▶ Objective:
Return all of the data exactly as given.

··· Recorded information

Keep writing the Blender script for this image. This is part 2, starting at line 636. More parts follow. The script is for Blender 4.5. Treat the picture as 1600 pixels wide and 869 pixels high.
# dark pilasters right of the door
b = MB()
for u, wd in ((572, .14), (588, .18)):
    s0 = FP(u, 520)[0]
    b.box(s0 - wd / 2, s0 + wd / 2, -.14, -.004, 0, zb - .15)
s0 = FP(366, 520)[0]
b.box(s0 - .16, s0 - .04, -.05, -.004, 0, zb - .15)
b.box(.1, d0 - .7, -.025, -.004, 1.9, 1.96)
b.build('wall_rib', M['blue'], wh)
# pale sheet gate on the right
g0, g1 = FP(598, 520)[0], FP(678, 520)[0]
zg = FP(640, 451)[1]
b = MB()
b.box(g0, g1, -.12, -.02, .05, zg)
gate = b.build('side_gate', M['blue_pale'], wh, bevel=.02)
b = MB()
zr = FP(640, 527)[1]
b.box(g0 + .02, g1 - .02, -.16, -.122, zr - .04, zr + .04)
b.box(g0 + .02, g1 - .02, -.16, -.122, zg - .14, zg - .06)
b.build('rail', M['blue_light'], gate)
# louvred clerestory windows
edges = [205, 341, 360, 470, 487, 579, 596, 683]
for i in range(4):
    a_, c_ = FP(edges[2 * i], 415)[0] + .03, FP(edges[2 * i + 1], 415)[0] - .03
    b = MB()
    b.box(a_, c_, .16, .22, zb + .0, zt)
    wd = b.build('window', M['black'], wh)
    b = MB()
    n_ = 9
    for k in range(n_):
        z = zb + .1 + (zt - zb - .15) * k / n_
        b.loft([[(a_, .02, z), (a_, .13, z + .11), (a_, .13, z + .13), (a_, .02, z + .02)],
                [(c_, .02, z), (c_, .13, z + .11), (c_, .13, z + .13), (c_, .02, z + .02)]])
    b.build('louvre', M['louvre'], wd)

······

▶ Result of the exercise:
Keep writing the Blender script for this image. This is part 2, starting at line 636. More parts follow. The script is for Blender 4.5. Treat the picture as 1600 pixels wide and 869 pixels high.
# dark pilasters right of the door
b = MB()
for u, wd in ((572, .14), (588, .18)):
    s0 = FP(u, 520)[0]
    b.box(s0 - wd / 2, s0 + wd / 2, -.14, -.004, 0, zb - .15)
s0 = FP(366, 520)[0]
b.box(s0 - .16, s0 - .04, -.05, -.004, 0, zb - .15)
b.box(.1, d0 - .7, -.025, -.004, 1.9, 1.96)
b.build('wall_rib', M['blue'], wh)
# pale sheet gate on the right
g0, g1 = FP(598, 520)[0], FP(678, 520)[0]
zg = FP(640, 451)[1]
b = MB()
b.box(g0, g1, -.12, -.02, .05, zg)
gate = b.build('side_gate', M['blue_pale'], wh, bevel=.02)
b = MB()
zr = FP(640, 527)[1]
b.box(g0 + .02, g1 - .02, -.16, -.122, zr - .04, zr + .04)
b.box(g0 + .02, g1 - .02, -.16, -.122, zg - .14, zg - .06)
b.build('rail', M['blue_light'], gate)
# louvred clerestory windows
edges = [205, 341, 360, 470, 487, 579, 596, 683]
for i in range(4):
    a_, c_ = FP(edges[2 * i], 415)[0] + .03, FP(edges[2 * i + 1], 415)[0] - .03
    b = MB()
    b.box(a_, c_, .16, .22, zb + .0, zt)
    wd = b.build('window', M['black'], wh)
    b = MB()
    n_ = 9
    for k in range(n_):
        z = zb + .1 + (zt - zb - .15) * k / n_
        b.loft([[(a_, .02, z), (a_, .13, z + .11), (a_, .13, z + .13), (a_, .02, z + .02)],
                [(c_, .02, z), (c_, .13, z + .11), (c_, .13, z + .13), (c_, .02, z + .02)]])
    b.build('louvre', M['louvre'], wd)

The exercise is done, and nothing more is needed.